SET TASK: Set down the material once more, exactly as it appears.

Entries with scene source code
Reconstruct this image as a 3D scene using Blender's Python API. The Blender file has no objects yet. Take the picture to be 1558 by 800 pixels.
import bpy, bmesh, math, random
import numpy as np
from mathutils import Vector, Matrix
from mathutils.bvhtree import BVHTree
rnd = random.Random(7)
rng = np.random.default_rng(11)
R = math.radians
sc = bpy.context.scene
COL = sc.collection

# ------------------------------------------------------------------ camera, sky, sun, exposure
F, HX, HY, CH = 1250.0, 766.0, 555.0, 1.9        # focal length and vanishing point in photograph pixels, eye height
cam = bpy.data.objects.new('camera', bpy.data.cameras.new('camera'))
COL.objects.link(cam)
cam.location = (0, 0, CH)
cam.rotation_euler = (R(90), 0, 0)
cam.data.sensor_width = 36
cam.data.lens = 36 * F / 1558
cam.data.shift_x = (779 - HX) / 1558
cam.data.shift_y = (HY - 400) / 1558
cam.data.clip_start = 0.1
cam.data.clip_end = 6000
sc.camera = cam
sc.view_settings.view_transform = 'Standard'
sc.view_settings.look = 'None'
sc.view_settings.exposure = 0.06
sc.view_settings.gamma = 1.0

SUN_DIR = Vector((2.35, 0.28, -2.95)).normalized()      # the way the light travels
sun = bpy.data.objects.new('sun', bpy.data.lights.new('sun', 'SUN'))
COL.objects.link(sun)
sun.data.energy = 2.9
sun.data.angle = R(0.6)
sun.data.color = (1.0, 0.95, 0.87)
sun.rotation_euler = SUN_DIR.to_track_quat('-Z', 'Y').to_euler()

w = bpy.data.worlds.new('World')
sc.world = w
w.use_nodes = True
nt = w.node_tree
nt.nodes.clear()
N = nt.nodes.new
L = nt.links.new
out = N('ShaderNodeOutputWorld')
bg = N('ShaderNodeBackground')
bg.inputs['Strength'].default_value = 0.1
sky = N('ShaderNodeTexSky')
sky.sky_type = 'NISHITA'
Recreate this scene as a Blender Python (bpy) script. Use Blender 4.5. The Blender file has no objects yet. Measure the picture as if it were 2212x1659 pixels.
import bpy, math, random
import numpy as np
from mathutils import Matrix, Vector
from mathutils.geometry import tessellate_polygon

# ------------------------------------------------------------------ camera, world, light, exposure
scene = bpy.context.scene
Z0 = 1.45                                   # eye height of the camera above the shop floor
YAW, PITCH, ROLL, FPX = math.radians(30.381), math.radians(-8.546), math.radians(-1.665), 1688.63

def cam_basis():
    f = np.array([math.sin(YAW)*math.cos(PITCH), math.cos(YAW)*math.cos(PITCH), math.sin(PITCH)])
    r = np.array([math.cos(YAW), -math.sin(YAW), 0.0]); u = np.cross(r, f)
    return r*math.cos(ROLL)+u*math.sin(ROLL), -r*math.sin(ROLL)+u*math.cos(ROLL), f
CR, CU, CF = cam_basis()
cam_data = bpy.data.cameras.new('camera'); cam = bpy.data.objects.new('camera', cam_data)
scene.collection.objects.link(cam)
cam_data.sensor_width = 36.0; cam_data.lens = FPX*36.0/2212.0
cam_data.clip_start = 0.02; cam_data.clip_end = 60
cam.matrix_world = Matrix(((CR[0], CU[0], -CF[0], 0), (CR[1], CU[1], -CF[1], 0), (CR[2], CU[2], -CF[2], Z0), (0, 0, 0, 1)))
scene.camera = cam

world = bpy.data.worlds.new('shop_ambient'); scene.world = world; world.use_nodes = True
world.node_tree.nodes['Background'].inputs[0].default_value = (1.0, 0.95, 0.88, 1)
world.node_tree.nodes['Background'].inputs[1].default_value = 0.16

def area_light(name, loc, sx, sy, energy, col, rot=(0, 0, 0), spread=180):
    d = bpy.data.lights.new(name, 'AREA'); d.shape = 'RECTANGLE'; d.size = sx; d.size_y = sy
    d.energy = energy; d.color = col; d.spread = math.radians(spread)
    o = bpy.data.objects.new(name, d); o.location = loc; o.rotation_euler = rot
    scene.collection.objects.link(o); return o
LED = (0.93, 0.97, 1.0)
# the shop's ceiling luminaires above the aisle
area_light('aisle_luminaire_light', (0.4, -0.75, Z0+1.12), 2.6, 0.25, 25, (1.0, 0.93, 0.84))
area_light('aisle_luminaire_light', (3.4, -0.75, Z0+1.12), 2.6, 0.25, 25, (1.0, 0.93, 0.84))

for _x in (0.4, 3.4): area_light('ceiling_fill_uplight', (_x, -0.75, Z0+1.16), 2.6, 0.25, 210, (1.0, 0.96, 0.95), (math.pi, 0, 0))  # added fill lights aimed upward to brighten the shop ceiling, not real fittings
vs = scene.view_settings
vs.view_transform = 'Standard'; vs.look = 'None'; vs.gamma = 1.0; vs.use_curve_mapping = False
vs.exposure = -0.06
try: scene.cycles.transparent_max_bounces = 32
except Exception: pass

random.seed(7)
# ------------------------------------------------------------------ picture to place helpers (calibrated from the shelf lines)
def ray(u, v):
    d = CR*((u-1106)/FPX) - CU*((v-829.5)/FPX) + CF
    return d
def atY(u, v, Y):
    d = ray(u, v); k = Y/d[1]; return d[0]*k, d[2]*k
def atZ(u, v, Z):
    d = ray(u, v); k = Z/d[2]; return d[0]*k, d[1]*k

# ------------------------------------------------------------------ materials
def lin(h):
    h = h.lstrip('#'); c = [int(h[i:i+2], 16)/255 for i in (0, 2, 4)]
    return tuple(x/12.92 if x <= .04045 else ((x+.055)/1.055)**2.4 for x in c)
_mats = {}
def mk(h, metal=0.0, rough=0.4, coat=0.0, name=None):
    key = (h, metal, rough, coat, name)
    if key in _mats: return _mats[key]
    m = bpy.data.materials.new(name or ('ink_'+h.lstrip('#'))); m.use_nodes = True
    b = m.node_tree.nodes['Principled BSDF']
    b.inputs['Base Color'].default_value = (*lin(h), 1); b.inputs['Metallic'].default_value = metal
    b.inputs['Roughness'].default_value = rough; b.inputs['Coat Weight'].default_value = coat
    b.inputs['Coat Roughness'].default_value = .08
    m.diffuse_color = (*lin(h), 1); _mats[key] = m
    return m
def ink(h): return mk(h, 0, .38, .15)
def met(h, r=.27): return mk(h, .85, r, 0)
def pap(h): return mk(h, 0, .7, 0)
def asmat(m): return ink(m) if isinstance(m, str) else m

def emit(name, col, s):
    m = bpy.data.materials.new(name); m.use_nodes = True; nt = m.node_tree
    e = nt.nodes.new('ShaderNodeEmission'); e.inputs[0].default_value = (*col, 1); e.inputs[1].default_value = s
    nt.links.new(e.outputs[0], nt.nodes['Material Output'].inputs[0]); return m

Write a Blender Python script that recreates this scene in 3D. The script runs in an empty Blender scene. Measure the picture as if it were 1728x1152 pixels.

ANSWER IN FULL:
Reconstruct this image as a 3D scene using Blender's Python API. The Blender file has no objects yet. Take the picture to be 1558 by 800 pixels.
import bpy, bmesh, math, random
import numpy as np
from mathutils import Vector, Matrix
from mathutils.bvhtree import BVHTree
rnd = random.Random(7)
rng = np.random.default_rng(11)
R = math.radians
sc = bpy.context.scene
COL = sc.collection

# ------------------------------------------------------------------ camera, sky, sun, exposure
F, HX, HY, CH = 1250.0, 766.0, 555.0, 1.9        # focal length and vanishing point in photograph pixels, eye height
cam = bpy.data.objects.new('camera', bpy.data.cameras.new('camera'))
COL.objects.link(cam)
cam.location = (0, 0, CH)
cam.rotation_euler = (R(90), 0, 0)
cam.data.sensor_width = 36
cam.data.lens = 36 * F / 1558
cam.data.shift_x = (779 - HX) / 1558
cam.data.shift_y = (HY - 400) / 1558
cam.data.clip_start = 0.1
cam.data.clip_end = 6000
sc.camera = cam
sc.view_settings.view_transform = 'Standard'
sc.view_settings.look = 'None'
sc.view_settings.exposure = 0.06
sc.view_settings.gamma = 1.0

SUN_DIR = Vector((2.35, 0.28, -2.95)).normalized()      # the way the light travels
sun = bpy.data.objects.new('sun', bpy.data.lights.new('sun', 'SUN'))
COL.objects.link(sun)
sun.data.energy = 2.9
sun.data.angle = R(0.6)
sun.data.color = (1.0, 0.95, 0.87)
sun.rotation_euler = SUN_DIR.to_track_quat('-Z', 'Y').to_euler()

w = bpy.data.worlds.new('World')
sc.world = w
w.use_nodes = True
nt = w.node_tree
nt.nodes.clear()
N = nt.nodes.new
L = nt.links.new
out = N('ShaderNodeOutputWorld')
bg = N('ShaderNodeBackground')
bg.inputs['Strength'].default_value = 0.1
sky = N('ShaderNodeTexSky')
sky.sky_type = 'NISHITA'
Recreate this scene as a Blender Python (bpy) script. Use Blender 4.5. The Blender file has no objects yet. Measure the picture as if it were 2212x1659 pixels.
import bpy, math, random
import numpy as np
from mathutils import Matrix, Vector
from mathutils.geometry import tessellate_polygon

# ------------------------------------------------------------------ camera, world, light, exposure
scene = bpy.context.scene
Z0 = 1.45                                   # eye height of the camera above the shop floor
YAW, PITCH, ROLL, FPX = math.radians(30.381), math.radians(-8.546), math.radians(-1.665), 1688.63

def cam_basis():
    f = np.array([math.sin(YAW)*math.cos(PITCH), math.cos(YAW)*math.cos(PITCH), math.sin(PITCH)])
    r = np.array([math.cos(YAW), -math.sin(YAW), 0.0]); u = np.cross(r, f)
    return r*math.cos(ROLL)+u*math.sin(ROLL), -r*math.sin(ROLL)+u*math.cos(ROLL), f
CR, CU, CF = cam_basis()
cam_data = bpy.data.cameras.new('camera'); cam = bpy.data.objects.new('camera', cam_data)
scene.collection.objects.link(cam)
cam_data.sensor_width = 36.0; cam_data.lens = FPX*36.0/2212.0
cam_data.clip_start = 0.02; cam_data.clip_end = 60
cam.matrix_world = Matrix(((CR[0], CU[0], -CF[0], 0), (CR[1], CU[1], -CF[1], 0), (CR[2], CU[2], -CF[2], Z0), (0, 0, 0, 1)))
scene.camera = cam

world = bpy.data.worlds.new('shop_ambient'); scene.world = world; world.use_nodes = True
world.node_tree.nodes['Background'].inputs[0].default_value = (1.0, 0.95, 0.88, 1)
world.node_tree.nodes['Background'].inputs[1].default_value = 0.16

def area_light(name, loc, sx, sy, energy, col, rot=(0, 0, 0), spread=180):
    d = bpy.data.lights.new(name, 'AREA'); d.shape = 'RECTANGLE'; d.size = sx; d.size_y = sy
    d.energy = energy; d.color = col; d.spread = math.radians(spread)
    o = bpy.data.objects.new(name, d); o.location = loc; o.rotation_euler = rot
    scene.collection.objects.link(o); return o
LED = (0.93, 0.97, 1.0)
# the shop's ceiling luminaires above the aisle
area_light('aisle_luminaire_light', (0.4, -0.75, Z0+1.12), 2.6, 0.25, 25, (1.0, 0.93, 0.84))
area_light('aisle_luminaire_light', (3.4, -0.75, Z0+1.12), 2.6, 0.25, 25, (1.0, 0.93, 0.84))

for _x in (0.4, 3.4): area_light('ceiling_fill_uplight', (_x, -0.75, Z0+1.16), 2.6, 0.25, 210, (1.0, 0.96, 0.95), (math.pi, 0, 0))  # added fill lights aimed upward to brighten the shop ceiling, not real fittings
vs = scene.view_settings
vs.view_transform = 'Standard'; vs.look = 'None'; vs.gamma = 1.0; vs.use_curve_mapping = False
vs.exposure = -0.06
try: scene.cycles.transparent_max_bounces = 32
except Exception: pass

random.seed(7)
# ------------------------------------------------------------------ picture to place helpers (calibrated from the shelf lines)
def ray(u, v):
    d = CR*((u-1106)/FPX) - CU*((v-829.5)/FPX) + CF
    return d
def atY(u, v, Y):
    d = ray(u, v); k = Y/d[1]; return d[0]*k, d[2]*k
def atZ(u, v, Z):
    d = ray(u, v); k = Z/d[2]; return d[0]*k, d[1]*k

# ------------------------------------------------------------------ materials
def lin(h):
    h = h.lstrip('#'); c = [int(h[i:i+2], 16)/255 for i in (0, 2, 4)]
    return tuple(x/12.92 if x <= .04045 else ((x+.055)/1.055)**2.4 for x in c)
_mats = {}
def mk(h, metal=0.0, rough=0.4, coat=0.0, name=None):
    key = (h, metal, rough, coat, name)
    if key in _mats: return _mats[key]
    m = bpy.data.materials.new(name or ('ink_'+h.lstrip('#'))); m.use_nodes = True
    b = m.node_tree.nodes['Principled BSDF']
    b.inputs['Base Color'].default_value = (*lin(h), 1); b.inputs['Metallic'].default_value = metal
    b.inputs['Roughness'].default_value = rough; b.inputs['Coat Weight'].default_value = coat
    b.inputs['Coat Roughness'].default_value = .08
    m.diffuse_color = (*lin(h), 1); _mats[key] = m
    return m
def ink(h): return mk(h, 0, .38, .15)
def met(h, r=.27): return mk(h, .85, r, 0)
def pap(h): return mk(h, 0, .7, 0)
def asmat(m): return ink(m) if isinstance(m, str) else m

def emit(name, col, s):
    m = bpy.data.materials.new(name); m.use_nodes = True; nt = m.node_tree
    e = nt.nodes.new('ShaderNodeEmission'); e.inputs[0].default_value = (*col, 1); e.inputs[1].default_value = s
    nt.links.new(e.outputs[0], nt.nodes['Material Output'].inputs[0]); return m

Write a Blender Python script that recreates this scene in 3D. The script runs in an empty Blender scene. Measure the picture as if it were 1728x1152 pixels.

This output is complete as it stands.